Ciò nonostante, questo nuovo rapporto ha individuato ingenti investimenti danesi in aziende che forniscono apparecchiature di sorveglianza per i posti di blocco, cemento e materiali di costruzione per la manutenzione del muro di separazione e ruspe per l'esercito israeliano. Così facendo, queste società di investimento rischiano l’accusa di complicità in violazioni dei diritti umani nei territori occupati.
Il rapporto DanWatch rivela le contraddizioni insite negli investimenti di queste imprese. Tutte queste aziende, per esempio, sostengono di attenersi alle linee guida delle Nazioni Unite in quanto sostengono che tali operazioni rientrano tra gli "investimenti etici". Bank Invest, Jyske Invest e Sydinvest sovvenzionano la Cemex, che fornisce cemento per gli insediamenti israeliani, i posti di blocco e il Muro. La Cemex è nella lista nera della Nordea Invest, che ha partecipazioni nella Banca israeliana Hapoalim che, a sua volta, offre prestiti a progetti di costruzione negli insediamenti, ed è, di conseguenza,nella lista nera della Danske Invest.
Secondo DanWatch tutti i fondi, tranne uno, hanno investimenti nella società statunitense Caterpillar. Questa azienda fornisce i bulldozer D9 all'esercito israeliano, che li utilizza per le devastanti e talvolta letali demolizioni di case palestinesi. Secondo Human Rights Watch, è con questi bulldozer che nel 2010 l’esercito israeliano distrusse gli edifici mentre i civili si trovavano ancora all’interno.
Gli investimenti continuano, nonostante le sollecitazioni del governo danese alle aziende affinché evitino di intraprendere affari con imprese coinvolte, o che stanno traendo benefici, dagli insediamenti israeliani. "Il governo", ha detto il ministro del commercio e dello sviluppo Mogens Jensen lo scorso settembre, "ha più volte ricordato al pubblico che i cittadini e le imprese danesi non dovrebbero partecipare in attività e commerci che possono beneficiare gli insediamenti israeliani. Lo dirò ancora una volta."
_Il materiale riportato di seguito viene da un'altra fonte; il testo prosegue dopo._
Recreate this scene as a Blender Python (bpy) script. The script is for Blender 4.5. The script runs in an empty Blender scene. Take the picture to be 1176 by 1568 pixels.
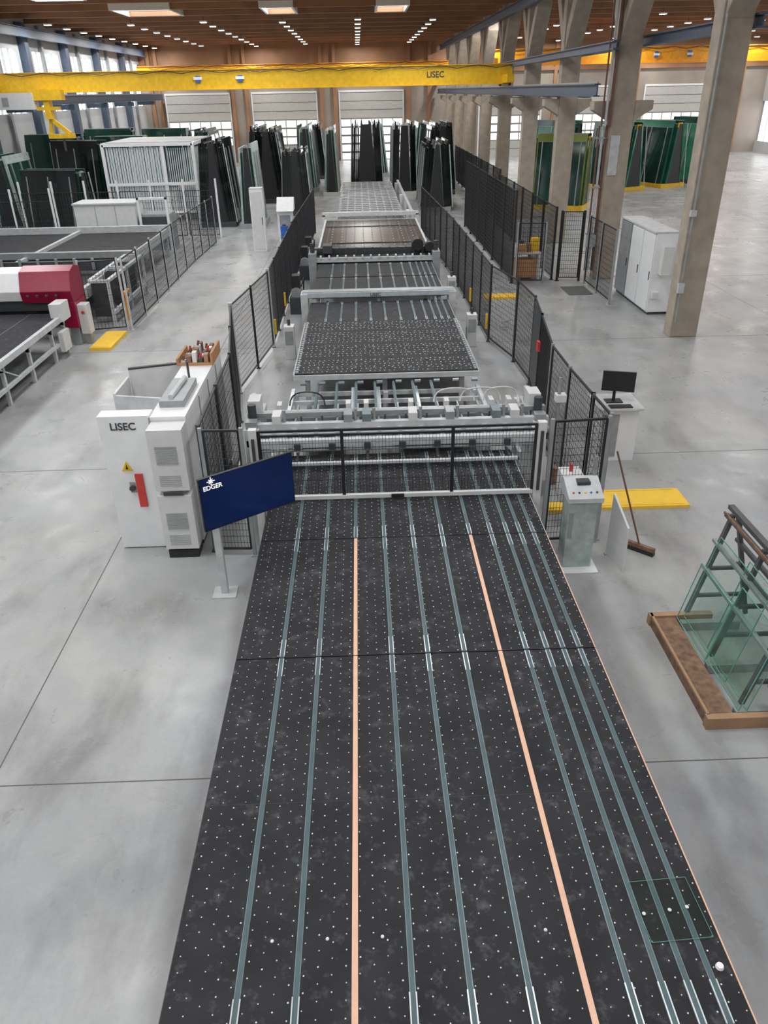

È interessante notare che la Municipalità di Copenhagen ha un totale di 2,21 milioni di corone danesi investiti in sette aziende che contribuiscono alla costruzione o alla gestione di posti di blocco, del Muro o di insediamenti nella Cisgiordania occupata.
L’ampio risalto dato agli investimenti illegali negli insediamenti israeliani ha avuto l'effetto di far togliere dai rivenditori danesi i prodotti di bellezza Ahava dagli scaffali. Un certo numero di supermercati vendono frutta comprata dall’ esportatore israeliano Mehadrin, che ha prodotti coltivati in Israele e negli insediamenti. La catena di supermercati Coop ora vuole che gli esportatori israeliani firmino un accordo formale che garantisca di fornire solo prodotti da Israele e non dagli insediamenti.
Un altro esempio di una società con sede in un insediamento colpita dal boicottaggio è Sodastream, che quest'anno ha dovuto spostare la produzione in Israele, a seguito di una pubblicità negativa nel 2014. Un certo numero di aziende danesi continua a rifornirsi dei prodotti Sodastream.